Plato hating on art and abstraction from the forms.

“Those then who know not wisdom and virtue, and are always busy with gluttony and sensuality, go down and up again as far as the mean; and in this region they move at random throughout life, but they never pass into the true upper world; thither they neither look, nor do they ever find their way, neither are they truly filled with true being, nor do they taste of pure and abiding pleasure. Like cattle, with their eyes always looking down and their heads stooping to the earth, that is, to the dining-table, they fatten and feed and breed, and, in their excessive love of these delights, they kick and butt at one another with horns and hoofs which are made of iron; and they kill one another by reason of their insatiable lust. For they fill themselves with that which is not substantial, and the part of themselves which they fill is also unsubstantial and incontinent.” (Plato and Benjamin Jowett, The Republic)

I don’t remember who said this in the dialog, but a fun romp of a paragraph.

“I proclaim that justice is nothing else than the interest of the stronger.” (Plato and Benjamin Jowett, The Republic)

“Yes, but discourse should have a limit.” (Plato and Benjamin Jowett, The Republic)

I probably thought this was funny because of how long they go on for in their discussions.

“He said: Who then are the true philosophers?
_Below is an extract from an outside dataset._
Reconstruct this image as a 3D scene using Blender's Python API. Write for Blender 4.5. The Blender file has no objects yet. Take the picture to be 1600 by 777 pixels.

Those, I said, who are lovers of the vision of truth.” (Plato and Benjamin Jowett, The Republic)

“There remain then only the lyre and the harp for use in the city, and the shepherds may have a pipe in the country.” (Plato and Benjamin Jowett, The Republic)

“our aim in founding the State was not the disproportionate happiness of any one class, but the greatest happiness of the whole; we thought that in a State which is ordered with a view to the good of the whole we should be most likely to find justice, and in the ill-ordered State injustice: and, having found them, we might then decide which of the two is the happier.” (Plato and Benjamin Jowett, The Republic)

Goal is happiness of the whole. Well-ordered state creates justice? Ill-ordered injustice? And then which of the two is happier?